Bisnis.com, JAKARTA - Aktivitas penambangan emas tanpa izin (PETI) diduga menjadi salah satu penyebab banjir dan tanah longsor, terutama di daerah Lebak di Banten dan Bogor di Jawa Barat.
Dii Lebak, Kementerian Lingkungan Hidup dan Kehutanan (KLHK) mencatat setidaknya luasan terdampak dari aktivitas pertambangan sekitar 178 hektare (ha) di hulu sungai Ciberang yang berada dalam Taman Nasional Gunung Halimun Salak (TNGHS).
Direktur Jenderal Konservasi Sumber Daya Alam Ekosistem (KSDAE) KLHK Wiratno mengatakan PETI mulai terjadi sekitar 1989 di wilayah Blok Cisoka, Desa Lebaksitu, Kecamatan Lebakgedong, Kabupaten Lebak.
"Tahun 1993 kami pernah selesaikan [masalah] PETI, lubangnya didinamit, tanahnya longsor ke dalam sehingga orang tidak bisa masuk lagi," katanya, Rabu (15/1/2020).
Namun, aktivitas ilegal ini semakin ramai pada 2000-an dengan menggunakan alat-alat yang lebih modern. Setelah kandungan emas semakin menipis, masyarakat pun mencari potensi emas di kawasan yang dulunya sudah terdapat informasi awal.
Dalam 5 tahun terakhir, KLHK bersama otoritas terkait telah melakukan tindakan. Pada 10 Juli 2019, dilakukan penutupan PETI secara simpatik di Blok Cikidang seluas 13,6 ha oleh Balai TNGHS bersama Direktorat Jenderal Penegakan Hukum (KLHK) Bupati Lebak serta instansi terkait dibantu tokoh masyarakat dan tokoh adat.
Hingga tahun ini, kata Wiratno tercatat masih ada 21 blok PETI di wilayah Lebak dengan luas areal antara 2-5 ha .
Sementara itu, di Kabupaten Bogor, pada 2015 juga dilakukan penertiban lokasi PETI di Blok Longsoran, Desa Bantarkaret. Saat ini, KLHK masih mendata PETI di seluruh TNGHS.
Wiratno menuturkan nantinya seluruh PETI akan ditutup. Pasarnya penambangan ilegal telah berdampak kepada lingkungan.
Dia mengungkapkan di lokasi ditemukan banyak sampah bekas karung-karung yang dipakai untuk mengangkat material batuan olahan emas. Begitu pula sampah aktivitas manusia pelaku PETI.
Tegakan pohon juga rusak akibat pengambilan kayu untuk kebutuhan penopang lobang galian.
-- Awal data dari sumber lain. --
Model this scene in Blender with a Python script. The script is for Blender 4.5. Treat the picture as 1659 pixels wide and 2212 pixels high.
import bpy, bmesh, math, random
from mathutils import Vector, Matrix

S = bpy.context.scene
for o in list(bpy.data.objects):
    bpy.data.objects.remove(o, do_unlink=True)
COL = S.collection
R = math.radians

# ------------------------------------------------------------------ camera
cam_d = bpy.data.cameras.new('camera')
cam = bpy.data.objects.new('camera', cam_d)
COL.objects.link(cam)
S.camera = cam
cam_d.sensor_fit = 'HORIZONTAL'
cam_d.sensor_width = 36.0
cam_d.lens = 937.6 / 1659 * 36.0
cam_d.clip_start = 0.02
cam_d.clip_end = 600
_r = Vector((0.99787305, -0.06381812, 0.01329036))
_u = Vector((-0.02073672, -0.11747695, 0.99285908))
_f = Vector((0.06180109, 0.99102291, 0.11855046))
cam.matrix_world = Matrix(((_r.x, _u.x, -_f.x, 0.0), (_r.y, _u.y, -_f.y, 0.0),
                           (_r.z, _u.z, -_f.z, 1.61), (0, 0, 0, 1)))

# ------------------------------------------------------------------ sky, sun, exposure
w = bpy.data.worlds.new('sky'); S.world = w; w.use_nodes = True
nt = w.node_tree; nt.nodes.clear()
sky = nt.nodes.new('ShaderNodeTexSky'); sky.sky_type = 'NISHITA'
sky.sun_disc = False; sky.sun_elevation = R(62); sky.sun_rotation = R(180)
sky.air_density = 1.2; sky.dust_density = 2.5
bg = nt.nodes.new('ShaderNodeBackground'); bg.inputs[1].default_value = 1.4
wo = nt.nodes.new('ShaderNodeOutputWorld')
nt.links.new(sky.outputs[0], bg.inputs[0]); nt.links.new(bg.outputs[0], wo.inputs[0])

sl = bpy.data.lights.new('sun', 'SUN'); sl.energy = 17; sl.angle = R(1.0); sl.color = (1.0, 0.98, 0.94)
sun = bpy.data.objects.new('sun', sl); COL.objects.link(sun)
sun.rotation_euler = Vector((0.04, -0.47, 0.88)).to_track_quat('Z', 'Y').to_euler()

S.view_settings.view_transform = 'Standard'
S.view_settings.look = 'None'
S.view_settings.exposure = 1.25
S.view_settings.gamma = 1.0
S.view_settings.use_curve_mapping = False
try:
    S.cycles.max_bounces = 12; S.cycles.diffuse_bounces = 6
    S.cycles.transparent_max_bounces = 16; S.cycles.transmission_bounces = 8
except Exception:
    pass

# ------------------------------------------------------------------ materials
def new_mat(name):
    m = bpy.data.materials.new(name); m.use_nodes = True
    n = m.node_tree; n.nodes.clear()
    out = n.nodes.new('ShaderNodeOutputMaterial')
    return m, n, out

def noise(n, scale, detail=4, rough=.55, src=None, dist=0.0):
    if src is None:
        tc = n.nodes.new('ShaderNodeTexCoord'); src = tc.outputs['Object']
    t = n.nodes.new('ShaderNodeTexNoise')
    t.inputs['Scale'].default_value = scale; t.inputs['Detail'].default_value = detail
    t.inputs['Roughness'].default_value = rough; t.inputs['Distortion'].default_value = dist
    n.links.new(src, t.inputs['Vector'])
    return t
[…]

Struktur tanah ikut rusak.
Adapun yang paling mengkhawatirkan adalah merkuri sisa pengolahan diduga telah mencemari aliran sungai Ciberang, Simeut, Cimandiri, dan Ciladaeun.
"Dampak merkuri di atas ambang batas sampai jauh. Memang sudah harus ditutup selamanya," tegas Wiratno. Dia mengaku sudah berkoordinasi dengan otoritas daerah setempat untuk menutup semua lubang PETI itu.
Direktur Jenderal Penegakan Hukum KLHK, Rasio Radio Sani mengamini pihaknya telah menutup sekitar 20 tambang di TNGHS. Namun secara total pihaknya telah menangani 72 kasus penambangan ilegal di seluruh wilayah Indonesia.
"43 kasus sudah dibawa ke pengadilan dan 29 kasus dalam proses tahapan penyelidikan dan penyidikan," tuturnya kepada Bisnis.